►

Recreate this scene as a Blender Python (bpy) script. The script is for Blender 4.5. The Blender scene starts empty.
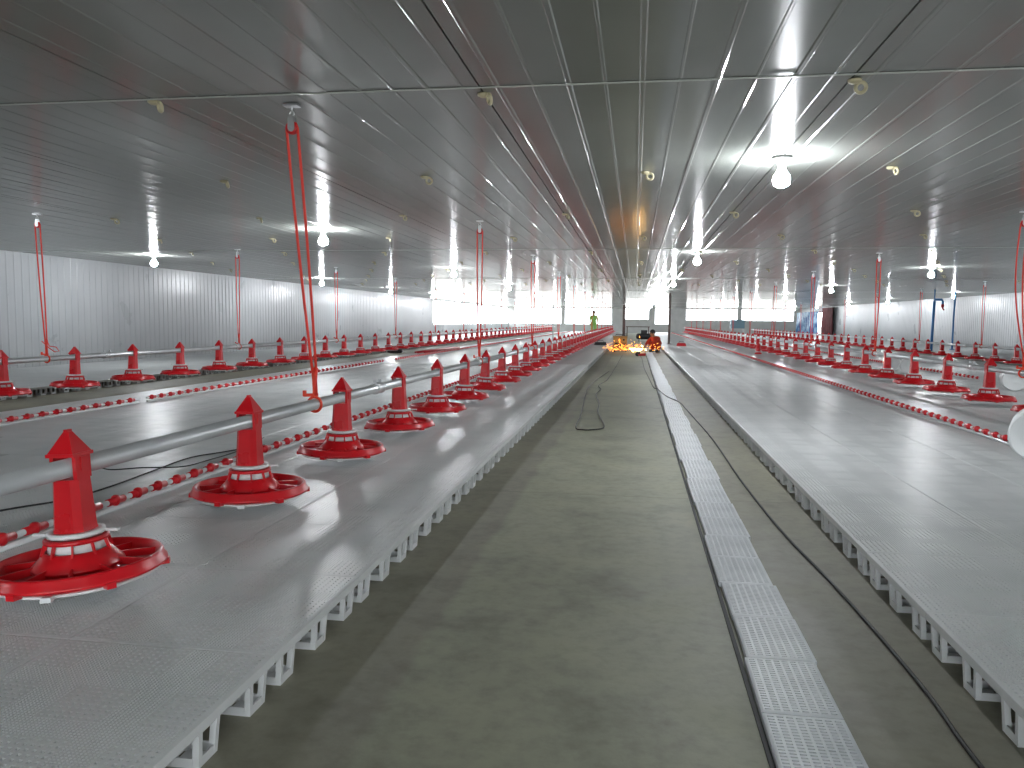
import bpy, math, random
from mathutils import Vector, Matrix
random.seed(7)
PI = math.pi
sc = bpy.context.scene
col = sc.collection

# ------------------------------------------------------------------ mesh kit
class MB:
    def __init__(s):
        s.v, s.f, s.m, s.sm = [], [], [], []
    def face(s, idx, m=0, sm=False):
        s.f.append(idx); s.m.append(m); s.sm.append(sm)
    def box(s, x0, x1, y0, y1, z0, z1, m=0):
        b = len(s.v)
        s.v += [(x0,y0,z0),(x1,y0,z0),(x1,y1,z0),(x0,y1,z0),(x0,y0,z1),(x1,y0,z1),(x1,y1,z1),(x0,y1,z1)]
        for q in ((0,3,2,1),(4,5,6,7),(0,1,5,4),(1,2,6,5),(2,3,7,6),(3,0,4,7)):
            s.face([b+i for i in q], m)
    def hexa(s, p, m=0):
        b = len(s.v); s.v += [tuple(q) for q in p]
        for q in ((0,3,2,1),(4,5,6,7),(0,1,5,4),(1,2,6,5),(2,3,7,6),(3,0,4,7)):
            s.face([b+i for i in q], m)
    def bar(s, a, c, w, h, m=0, up=(0,0,1)):
        a, c = Vector(a), Vector(c); d = (c-a).normalized(); u = Vector(up)
        if abs(d.dot(u)) > .95: u = Vector((1,0,0))
        r = d.cross(u).normalized()*(w/2); t = r.cross(d).normalized()*(h/2)
        s.hexa([a-r-t, a+r-t, c+r-t, c-r-t, a-r+t, a+r+t, c+r+t, c-r+t], m)
    def lathe(s, prof, n=32, m=0, cx=0, cy=0, cz=0, close=False, sm=True, axis='z', off=0.0):
        b = len(s.v); k = len(prof)
        for i in range(n):
            a = 2*PI*i/n + off; ca, sa = math.cos(a), math.sin(a)
            for r, z in prof:
                if axis == 'z': s.v.append((cx+r*ca, cy+r*sa, cz+z))
                elif axis == 'y': s.v.append((cx+r*ca, cy+z, cz+r*sa))
                else: s.v.append((cx+z, cy+r*ca, cz+r*sa))
        kk = k if close else k-1
        for i in range(n):
            j = (i+1) % n
            for q in range(kk):
                w = (q+1) % k
                f = [b+i*k+q, b+j*k+q, b+j*k+w, b+i*k+w]
                if prof[q][0] < 1e-6: f = [b+i*k+q, b+j*k+w, b+i*k+w]
                elif prof[w][0] < 1e-6: f = [b+i*k+q, b+j*k+q, b+i*k+w]
                if axis == 'y': f = f[::-1]
                s.face(f, m, sm)
    def tube(s, path, r, n=8, m=0, cap=True):
        P = [Vector(p) for p in path]; b = len(s.v); k = len(P)
        R = r if isinstance(r, (list, tuple)) else [r]*k
        for i, p in enumerate(P):
            d = (P[min(i+1,k-1)]-P[max(i-1,0)]).normalized()
            u = Vector((0,0,1)) if abs(d.z) < .9 else Vector((0,1,0))
            a = d.cross(u).normalized(); c = a.cross(d).normalized()
            for j in range(n):
                t = 2*PI*j/n
                s.v.append(tuple(p + a*(R[i]*math.cos(t)) + c*(R[i]*math.sin(t))))
        for i in range(k-1):
            for j in range(n):
                q = (j+1) % n
                s.face([b+i*n+j, b+i*n+q, b+(i+1)*n+q, b+(i+1)*n+j], m, True)
        if cap:
            s.face([b+j for j in range(n)][::-1], m); s.face([b+(k-1)*n+j for j in range(n)], m)
    def torus(s, c, R, r, ax, n=20, k=8, m=0):
        c = Vector(c); ax = Vector(ax).normalized()
        u = Vector((0,0,1)) if abs(ax.z) < .9 else Vector((1,0,0))
        a = ax.cross(u).normalized(); d = ax.cross(a)
        b = len(s.v)
        for i in range(n):
            t = 2*PI*i/n; e = a*math.cos(t)+d*math.sin(t)
            for j in range(k):
                w = 2*PI*j/k
                s.v.append(tuple(c + e*(R+r*math.cos(w)) + ax*(r*math.sin(w))))
        for i in range(n):
            for j in range(k):
                i2, j2 = (i+1) % n, (j+1) % k
                s.face([b+i*k+j, b+i2*k+j, b+i2*k+j2, b+i*k+j2], m, True)
    def ball(s, c, r, n=16, k=8, m=0, sz=1.0):
        prof = [(r*math.sin(PI*i/k) if 0 < i < k else 0.0, -r*sz*math.cos(PI*i/k)) for i in range(k+1)]
        s.lathe(prof, n, m, c[0], c[1], c[2])
    def mesh(s, name, mats, fix=True):
        me = bpy.data.meshes.new(name)
        me.from_pydata(s.v, [], s.f); 
        for x in (mats if isinstance(mats, (list, tuple)) else [mats]): me.materials.append(x)
        me.polygons.foreach_set('material_index', s.m)
        me.polygons.foreach_set('use_smooth', s.sm)
        me.update()
        return me
    def build(s, name, mats, parent=None, loc=None):
        o = bpy.data.objects.new(name, s.mesh(name, mats)); col.objects.link(o)
        if parent: o.parent = parent
        if loc: o.location = loc
        return o

def tag(o, label, cat, group=None, kind=None):
    o['label'] = label; o['category'] = cat
    if group: o['group'] = group
    if kind: o['kind'] = kind
    return o
def empty(name, loc=(0,0,0), rz=0.0):
    o = bpy.data.objects.new(name, None); col.objects.link(o); o.location = loc
    o.rotation_euler = (0,0,rz); o.empty_display_size = .1
    return o
def struct(o):
    o['kind'] = 'structure'; return o
def dup(o, parent=None):
    c = o.copy(); col.objects.link(c)
    if parent:
        c.parent = parent
    for ch in list(o.children): dup(ch, c)
    return c
ONES = ['','first','second','third','fourth','fifth','sixth','seventh','eighth','ninth','tenth','eleventh','twelfth','thirteenth','fourteenth','fifteenth','sixteenth','seventeenth','eighteenth','nineteenth']
TENS = ['','','twenty','thirty','forty','fifty','sixty','seventy','eighty','ninety']
TENTH = ['','','twentieth','thirtieth','fortieth','fiftieth','sixtieth','seventieth','eightieth','ninetieth']
def nth(n):
    if n < 20: return ONES[n]
    if n >= 100: return 'hundredth' if n == 100 else 'hundred and ' + nth(n-100)
    return TENTH[n//10] if n % 10 == 0 else TENS[n//10] + '-' + ONES[n % 10]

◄

◆ **Required task**:
Gather all lines where the word "scene" appears.

◆ **Written reply**:
Recreate this scene as a Blender Python (bpy) script. The script is for Blender 4.5. The Blender scene starts empty.
sc = bpy.context.scene